I wouldn't use UDP for much of anything where I cared about the data.  Oddly, there are a lot of applications where dropping a packet doesn't really matter much.

--- End quote ---

No, you seem to get quite confused. TCP stack, or to say the TCP protocol, is what deals with packet loss and reordering for you. If you talk about TCP, these function are assumed. (Or just I don't understand your wording. There is no such "if you let it". TCP does it by itself)

UDP is what IS used for transporting real time media.  As exactly this is where you trade low latency for an occasional dropout.
mansaxel:

--- Quote from: Yansi on December 09, 2019, 04:52:44 pm ---
No, you seem to get quite confused. TCP stack, or to say the TCP protocol, is what deals with packet loss and reordering for you. If you talk about TCP, these function are assumed. (Or just I don't understand your wording. There is no such "if you let it". TCP does it by itself)

UDP is what IS used for transporting real time media.  As exactly this is where you trade low latency for an occasional dropout.

--- End quote ---

There are, and here we're off on a tangent wrt the original subject, but there is something of value in here, so bear with me. If we're going to continue using the RTP model to discuss our sample transmission system, there are bits and pieces in place to handle packet reordering, to an extent.

When packets arrive, they are put in a buffer. You need to buffer ptime as a minumum; you in addition to that also need to buffer  PDVmax, that is the max packet delay variation you have.  When packets have arrived in the buffer, they are examined for time stamp and / or sequence number, depending whether you're doing AES67 or simply EBU Tech 3326, to take two examples. If a sequence of packets can be reassembled without gaps, the samples are played out. If a packet is missing, the time lost is known and skipped, more or less audibly, to keep the pace. A late packet is the most common case, where a packet arrives so late that it can't be played back but must be skipped. Longer reassembly buffers will help, but at the same time of course increase latency.

--- Quote from: mansaxel ---    Today's story from the trenches: We're making a TV show of a little party in the town hall here tomorrow evening, with a bunch of scientists and a king, his family, plus lots of other people.
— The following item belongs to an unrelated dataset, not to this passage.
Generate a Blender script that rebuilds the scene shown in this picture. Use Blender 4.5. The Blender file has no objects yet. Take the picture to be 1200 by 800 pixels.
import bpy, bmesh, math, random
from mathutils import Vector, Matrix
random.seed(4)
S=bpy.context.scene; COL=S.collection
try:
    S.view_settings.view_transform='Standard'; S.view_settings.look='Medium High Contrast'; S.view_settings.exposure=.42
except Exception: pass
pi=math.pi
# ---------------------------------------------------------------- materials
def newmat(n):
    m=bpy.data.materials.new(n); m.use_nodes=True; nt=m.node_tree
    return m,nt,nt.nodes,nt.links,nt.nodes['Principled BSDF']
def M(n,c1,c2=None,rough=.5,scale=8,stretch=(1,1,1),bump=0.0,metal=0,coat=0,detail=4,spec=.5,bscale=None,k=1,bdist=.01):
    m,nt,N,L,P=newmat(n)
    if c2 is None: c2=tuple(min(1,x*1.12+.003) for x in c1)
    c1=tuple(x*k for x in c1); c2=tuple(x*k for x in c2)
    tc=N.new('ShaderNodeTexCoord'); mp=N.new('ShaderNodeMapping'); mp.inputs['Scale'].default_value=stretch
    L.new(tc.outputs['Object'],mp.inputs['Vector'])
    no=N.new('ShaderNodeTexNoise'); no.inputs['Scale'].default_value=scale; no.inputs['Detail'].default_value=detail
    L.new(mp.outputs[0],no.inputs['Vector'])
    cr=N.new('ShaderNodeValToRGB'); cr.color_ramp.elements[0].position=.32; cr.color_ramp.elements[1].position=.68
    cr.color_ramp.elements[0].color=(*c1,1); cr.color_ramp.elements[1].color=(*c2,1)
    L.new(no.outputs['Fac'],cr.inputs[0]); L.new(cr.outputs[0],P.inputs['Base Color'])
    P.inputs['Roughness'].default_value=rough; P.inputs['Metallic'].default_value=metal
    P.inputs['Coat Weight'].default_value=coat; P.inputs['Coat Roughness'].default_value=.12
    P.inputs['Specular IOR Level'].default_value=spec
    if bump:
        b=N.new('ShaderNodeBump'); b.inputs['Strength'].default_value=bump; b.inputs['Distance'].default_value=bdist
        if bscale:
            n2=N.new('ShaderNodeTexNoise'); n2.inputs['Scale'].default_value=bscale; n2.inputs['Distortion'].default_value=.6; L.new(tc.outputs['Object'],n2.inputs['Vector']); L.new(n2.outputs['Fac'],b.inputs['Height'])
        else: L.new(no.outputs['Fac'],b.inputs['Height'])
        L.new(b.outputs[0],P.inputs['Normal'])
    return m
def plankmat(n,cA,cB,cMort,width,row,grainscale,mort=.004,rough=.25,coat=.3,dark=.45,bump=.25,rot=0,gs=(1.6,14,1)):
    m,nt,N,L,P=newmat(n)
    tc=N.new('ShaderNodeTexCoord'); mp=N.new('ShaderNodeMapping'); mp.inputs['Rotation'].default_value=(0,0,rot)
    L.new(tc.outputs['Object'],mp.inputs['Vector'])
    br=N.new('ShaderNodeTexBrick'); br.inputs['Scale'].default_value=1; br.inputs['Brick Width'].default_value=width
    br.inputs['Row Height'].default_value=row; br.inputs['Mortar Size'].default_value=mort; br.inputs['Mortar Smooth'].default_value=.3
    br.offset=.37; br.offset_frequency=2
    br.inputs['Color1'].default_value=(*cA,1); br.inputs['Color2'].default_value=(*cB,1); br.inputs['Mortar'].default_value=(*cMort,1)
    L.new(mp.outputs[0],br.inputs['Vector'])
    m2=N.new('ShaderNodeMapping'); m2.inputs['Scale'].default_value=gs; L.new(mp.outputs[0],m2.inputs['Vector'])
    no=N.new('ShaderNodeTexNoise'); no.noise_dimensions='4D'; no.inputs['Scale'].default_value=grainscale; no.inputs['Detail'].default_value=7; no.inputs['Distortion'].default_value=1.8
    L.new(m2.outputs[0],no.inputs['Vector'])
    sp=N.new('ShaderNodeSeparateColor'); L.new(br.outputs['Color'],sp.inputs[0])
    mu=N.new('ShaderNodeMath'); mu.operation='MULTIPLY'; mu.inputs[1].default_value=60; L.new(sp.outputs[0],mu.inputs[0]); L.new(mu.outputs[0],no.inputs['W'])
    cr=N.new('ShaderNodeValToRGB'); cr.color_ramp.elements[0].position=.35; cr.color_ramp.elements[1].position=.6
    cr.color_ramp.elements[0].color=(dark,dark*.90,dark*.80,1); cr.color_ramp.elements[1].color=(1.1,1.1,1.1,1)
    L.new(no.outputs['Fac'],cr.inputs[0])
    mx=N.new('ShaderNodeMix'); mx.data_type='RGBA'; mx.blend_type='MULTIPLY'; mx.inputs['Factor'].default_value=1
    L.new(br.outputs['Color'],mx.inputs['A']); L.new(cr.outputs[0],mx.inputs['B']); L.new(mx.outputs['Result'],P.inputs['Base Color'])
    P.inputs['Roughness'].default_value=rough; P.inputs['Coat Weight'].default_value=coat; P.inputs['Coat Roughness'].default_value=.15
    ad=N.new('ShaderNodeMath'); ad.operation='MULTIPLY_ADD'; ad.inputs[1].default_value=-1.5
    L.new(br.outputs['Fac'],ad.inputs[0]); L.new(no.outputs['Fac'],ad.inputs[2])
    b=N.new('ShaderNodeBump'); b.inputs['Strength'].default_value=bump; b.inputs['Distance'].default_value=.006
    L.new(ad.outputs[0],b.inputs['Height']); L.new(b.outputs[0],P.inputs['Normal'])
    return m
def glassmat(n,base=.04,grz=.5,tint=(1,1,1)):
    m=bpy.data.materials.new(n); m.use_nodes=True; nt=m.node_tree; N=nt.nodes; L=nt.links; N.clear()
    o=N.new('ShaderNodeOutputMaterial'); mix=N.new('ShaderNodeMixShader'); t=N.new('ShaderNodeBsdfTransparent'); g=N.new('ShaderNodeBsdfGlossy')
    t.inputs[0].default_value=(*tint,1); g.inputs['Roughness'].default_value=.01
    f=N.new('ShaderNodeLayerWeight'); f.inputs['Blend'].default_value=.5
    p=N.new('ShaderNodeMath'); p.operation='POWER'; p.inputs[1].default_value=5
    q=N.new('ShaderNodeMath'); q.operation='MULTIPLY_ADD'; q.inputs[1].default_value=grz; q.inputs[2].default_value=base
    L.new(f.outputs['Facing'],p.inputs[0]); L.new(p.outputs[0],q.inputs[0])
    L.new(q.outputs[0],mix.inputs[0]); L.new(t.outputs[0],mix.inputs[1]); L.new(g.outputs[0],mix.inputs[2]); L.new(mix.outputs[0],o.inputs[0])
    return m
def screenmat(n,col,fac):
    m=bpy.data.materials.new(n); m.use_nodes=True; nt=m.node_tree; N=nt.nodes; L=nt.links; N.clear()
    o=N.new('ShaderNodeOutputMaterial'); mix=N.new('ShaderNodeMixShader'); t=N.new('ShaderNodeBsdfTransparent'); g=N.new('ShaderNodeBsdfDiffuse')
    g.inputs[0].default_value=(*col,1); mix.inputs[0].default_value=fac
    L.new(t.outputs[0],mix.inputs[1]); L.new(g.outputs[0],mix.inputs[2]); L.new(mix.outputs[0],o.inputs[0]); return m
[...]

We have two different AES 67 sender boxes for two microphones that are going to be used close together for interviews, and, we've normally run the receiving end in "syntonized" mode, where we trust the sample frequency to be right but not bother with the absolute time stamp, instead playing the sound back as soon as it arrives. That does not work well with several senders transmitting the same sound; there will be time delay comb filters and whatnot.  Adjusting the receive end to "synchronized" mode fixed the problem instantly: Now the receiver looks for the departure time and makes sure to playback the sounds synchronized according to time stamp and not as soon as possible.

And yes, a little bandwidth brag is in order:

--- Code: ---sto-remhub-ro1>sh inte po49
Port-Channel49 is up, line protocol is up (connected)
  Hardware is Port-Channel, address is 985d.8299.da0e
  Description: REMOTE-CONNECTION
  Ethernet MTU 9214 bytes , BW 200000000 kbit
  Full-duplex, 200Gb/s
  Active members in this channel: 2
  ... Ethernet49/1 , Full-duplex, 100Gb/s
  ... Ethernet50/1 , Full-duplex, 100Gb/s

--- End code ---
)
 8)

--- End quote ---

So, to get back on-topic; we can reconstruct the sample train in several ways, both using UDP and TCP, and as usual, there will be tradeoffs with both approaches, and none will be as straightforward as synchronous serial transmission is. But they have so many other advantages that going back to serial-only is rarely considered.
max_torque:
wow, that's a lot ot take in!  Thanks all!  I shall read and "Google" myself silly for a bit   :-DD


It's looking like the phaff from having a seperate hardware clock line to each sample might actually be a lot easier than trying to do something clever over ethernet!  Each slave could easily have a "clock in" and  "clock out" BMC connector and i could just daisy chain the clock down the line (the minor time delays due to different lengths of clock line shouldn't be an issue at just 10 KHz sampling)

mansaxel:

--- Quote from: max_torque on December 09, 2019, 09:39:44 pm ---wow, that's a lot ot take in!  Thanks all!  I shall read and "Google" myself silly for a bit   :-DD


--- End quote ---
It indeed is! Especially when starting anew from scratch. Once you're in the middle of it, it sort of becomes natural.


--- Quote from: max_torque on December 09, 2019, 09:39:44 pm ---It's looking like the phaff from having a separate hardware clock line to each sample might actually be a lot easier than trying to do something clever over ethernet!  Each slave could easily have a "clock in" and  "clock out" BMC connector and i could just daisy chain the clock down the line (the minor time delays due to different lengths of clock line shouldn't be an issue at just 10 KHz sampling)

--- End quote ---

The 200Gbit link i bragged about above is perhaps 15 kilometers, mostly from not going the straight route across town (there are two dark fibre pairs routed separate paths to keep redundancy against fiber cuts). Stringing along a hardware clock is suddenly less simple, not that we haven't wished we could a few times when PTP wasn't playing along...  :-DD

I'd be very cautious to take the plunge if it is a lab with everything within, say, 100 metres cable radius. Anything above that, separate hardware for sync transmission becomes very messy and expensive, and an integrated approach should be considered.

/Måns, did this trick over 600km WDM last week.